Google : à la recherche du droit à l'oubli

Aujourd'hui, Google rejette 40 à 70% des demandes de suppression de contenu émanant de particuliers voulant faire jouer le "droit à l'oubli". Mais le nouveau règlement européen, qui inverse la charge de la preuve va aider grandement les particuliers: ce sera au moteur de recherche ou au site de presse de démontrer que le maintien du fichier incriminé s'impose, au nom de l'information. Par Anne Cousin, associée chez Granrut

Et si le droit à l'oubli n'existait pas ? C'est sûrement ce que de nombreux citoyens européens ont pensé lorsqu'ils ont appris que Google rejetait de 40 à 70 % des demandes de suppression qui lui sont adressées dans le cadre de la nouvelle procédure mise en place à la suite de l' arrêt de la Cour de justice de l'Union Européenne du 13 mai 2014.
Et le juriste ne peut leur donner complètement tort. Si le droit à la vie privée est inscrit dans le Code civil, si la jurisprudence est abondante sur le droit à l'image, elle est encore bien hésitante à reconnaître un droit à effacer le passé.

La liberté de l'information prime la plupart du temps

Ce qui existe en revanche, c'est la possibilité pour tout individu de s'opposer à la conservation de données à caractère personnel qui le concernent, ou de demander à ce qu'elles soient corrigées, complétées, mises à jour ou supprimées selon les cas. Ces droits d'opposition et de correction découlent de la loi informatique et libertés du 6 janvier 1978, qui a fait brusquement irruption dans le domaine de l'information en ligne.
La raison en est simple. Au fil des arrêts de la Cour de cassation, les cas de responsabilité ou d'interdiction de diffusion sont devenus de plus en plus limités, celle-ci donnant plein effet à la liberté - constitutionnellement garantie - de l'information.
En outre, la loi du 29 juillet 1881, qui régit la matière, oblige à agir en justice dans un délai extrêmement court de 3 mois seulement. Déjà difficile à respecter face à un journal imprimé, c'est bien souvent presque impossible quand l'information est diffusée sur internet.

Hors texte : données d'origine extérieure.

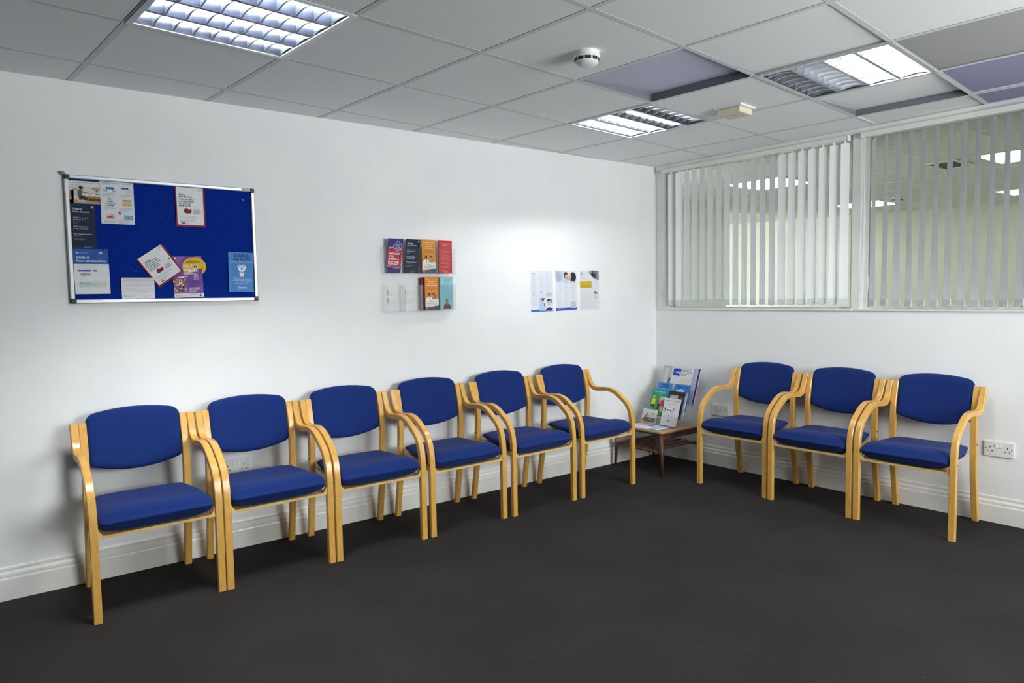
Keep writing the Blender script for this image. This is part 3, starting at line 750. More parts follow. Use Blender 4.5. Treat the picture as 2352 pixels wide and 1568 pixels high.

 La justice préserve la presse, mais agit sur les moteurs de recherche

L'idée de se saisir des droits d'opposition et de correction de la loi informatique et libertés a donc mûri. Et c'est sur son fondement que les actions en justice se sont multipliées.
Mais l'accueil des juridictions n'est pas toujours favorable. Il est même clairement défavorable en ce qui concerne les sites de presse en ligne. Face par exemple à une demande de suppression d'un article relatant une affaire judiciaire, la jurisprudence française fait aujourd'hui largement prévaloir le droit à l'information du public.
En revanche, elle est beaucoup plus encline à faire primer les intérêts des personnes à l'égard d'un moteur de recherche.
Relativement fréquentes sont donc les décisions qui ordonnent à Google de désindexer des articles de presse ou d'autres contenus. Par exemple, en faveur d'une ancienne actrice de films pornographiques qui veut changer de vie. C'est seulement si le maintien de ce contenu est justifié par le rôle et la place de l'individu dans la vie publique que sa demande de suppression pourra être écartée.

Quand le droit à l'information doit-il prévaloir?

Évidemment, il est bien souvent délicat de savoir si, dans une hypothèse déterminée, c'est le droit à l'information qui doit prévaloir. C'est à un examen de cette nature que les services de Google sont désormais amenés à se livrer.
Le taux élevé de rejet s'explique sans doute par un nombre important de demandes qui ne seraient pas transmises dans les conditions et modalités demandées. Mais c'est aussi parce que bien souvent le moteur de recherche va être amené à considérer que le maintien de l'information en ligne répond à un intérêt légitime.

Le nouveau règlement européen renverse la charge de la preuve

Il n'y a donc pas une prévalence automatique du droit à l'effacement des informations, il n'y a donc pas de droit à l'oubli absolu comme il existe un droit absolu à la vie privée.
Qu'est-ce que le nouveau règlement européen sur la protection des données est susceptible d'apporter ?
Il va grandement faciliter la tâche des particuliers puisque la charge de la preuve sera renversée. Avec lui, en effet, c'est au moteur de recherche ou au site de presse de démontrer que le maintien de l'information est justifié. A défaut, la page devra être supprimée.
Alors peut-être, pourra-t-on parler d'un véritable droit à l'oubli.